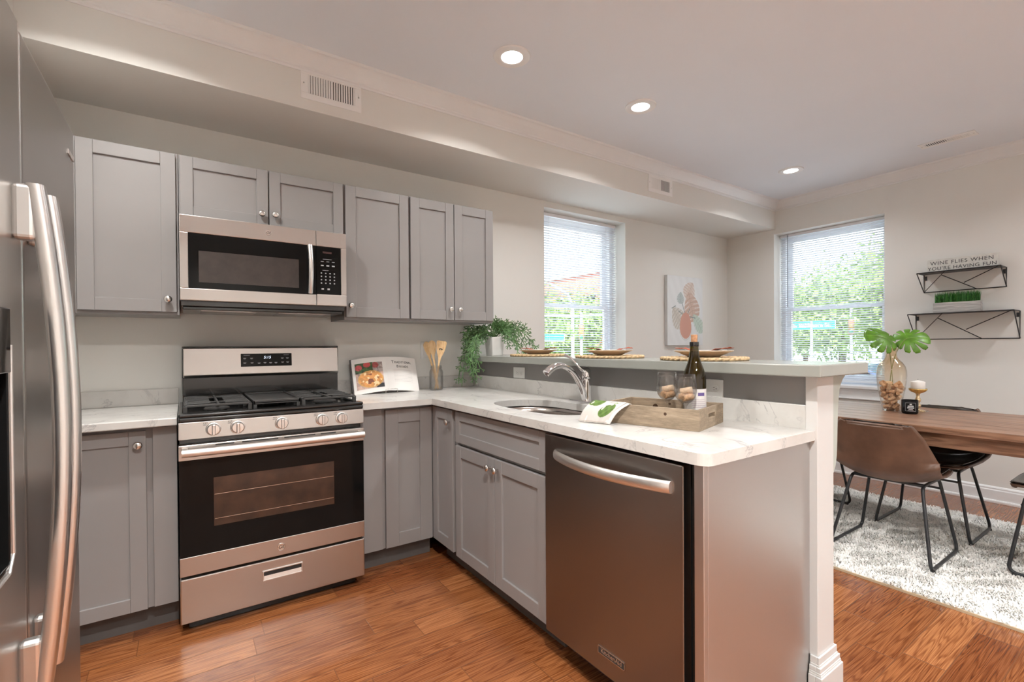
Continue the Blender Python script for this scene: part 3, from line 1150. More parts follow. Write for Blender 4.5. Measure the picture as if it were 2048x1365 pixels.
# grates
def grate(x0, x1, name='grate'):
    g = MB()
    y0, y1, zt = 2.495, 2.955, .958
    r = .0055
    for a, b in (((x0, y0), (x1, y0)), ((x0, y1), (x1, y1)), ((x0, y0), (x0, y1)), ((x1, y0), (x1, y1))):
        g.box(min(a[0], b[0]) - r, max(a[0], b[0]) + r, min(a[1], b[1]) - r, max(a[1], b[1]) + r, zt - .012, zt - .002)
    n = 8
    cx, cy = (x0 + x1) / 2, (y0 + y1) / 2
    for i in range(1, n):
        y = y0 + (y1 - y0) * i / n
        for s in (-1, 1):
            xa = x0 if s < 0 else x1
            g.box(min(xa, cx + s * .028), max(xa, cx + s * .028), y - .0026, y + .0026, zt - .007, zt)
    g.box(cx - .0045, cx + .0045, y0, y1, zt - .014, zt)
    for s in (-1, 1):
        g.tube([(x0, cy + s * .05, zt - .004), (cx, cy + s * .12, zt - .004), (x1, cy + s * .05, zt - .004)], .0042, 6)
        g.tube([(x0, cy + s * .17, zt - .004), (cx, cy + s * .12, zt - .004), (x1, cy + s * .17, zt - .004)], .0042, 6)
    for x in (x0, x1):
        for y in (y0, y1, cy):
            g.box(x - .008, x + .008, y - .008, y + .008, .912, zt - .006)
    return g.build(name, M['iron'], gt, bevel=.0015, seg=1)


grate(-.006, .240)
grate(.470, .714)
gd = MB().box(.254, .456, 2.495, 2.955, .944, .952).box(.254, .456, 2.495, 2.503, .94, .960).box(.254, .456, 2.947, 2.955, .94, .960).box(.254, .262, 2.495, 2.955, .94, .960).box(.448, .456, 2.495, 2.955, .94, .960)
for x in (.262, .448):
    for y in (2.505, 2.945):
        gd.box(x - .008, x + .008, y - .008, y + .008, .912, .944)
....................
§ To be done
With the pictures left out, transcribe the material exactly.

§ Problem solution
Continue the Blender Python script for this scene: part 3, from line 1150. More parts follow. Write for Blender 4.5. Measure the picture as if it were 2048x1365 pixels.
# grates
def grate(x0, x1, name='grate'):
    g = MB()
    y0, y1, zt = 2.495, 2.955, .958
    r = .0055
    for a, b in (((x0, y0), (x1, y0)), ((x0, y1), (x1, y1)), ((x0, y0), (x0, y1)), ((x1, y0), (x1, y1))):
        g.box(min(a[0], b[0]) - r, max(a[0], b[0]) + r, min(a[1], b[1]) - r, max(a[1], b[1]) + r, zt - .012, zt - .002)
    n = 8
    cx, cy = (x0 + x1) / 2, (y0 + y1) / 2
    for i in range(1, n):
        y = y0 + (y1 - y0) * i / n
        for s in (-1, 1):
            xa = x0 if s < 0 else x1
            g.box(min(xa, cx + s * .028), max(xa, cx + s * .028), y - .0026, y + .0026, zt - .007, zt)
    g.box(cx - .0045, cx + .0045, y0, y1, zt - .014, zt)
    for s in (-1, 1):
        g.tube([(x0, cy + s * .05, zt - .004), (cx, cy + s * .12, zt - .004), (x1, cy + s * .05, zt - .004)], .0042, 6)
        g.tube([(x0, cy + s * .17, zt - .004), (cx, cy + s * .12, zt - .004), (x1, cy + s * .17, zt - .004)], .0042, 6)
    for x in (x0, x1):
        for y in (y0, y1, cy):
            g.box(x - .008, x + .008, y - .008, y + .008, .912, zt - .006)
    return g.build(name, M['iron'], gt, bevel=.0015, seg=1)


grate(-.006, .240)
grate(.470, .714)
gd = MB().box(.254, .456, 2.495, 2.955, .944, .952).box(.254, .456, 2.495, 2.503, .94, .960).box(.254, .456, 2.947, 2.955, .94, .960).box(.254, .262, 2.495, 2.955, .94, .960).box(.448, .456, 2.495, 2.955, .94, .960)
for x in (.262, .448):
    for y in (2.505, 2.945):
        gd.box(x - .008, x + .008, y - .008, y + .008, .912, .944)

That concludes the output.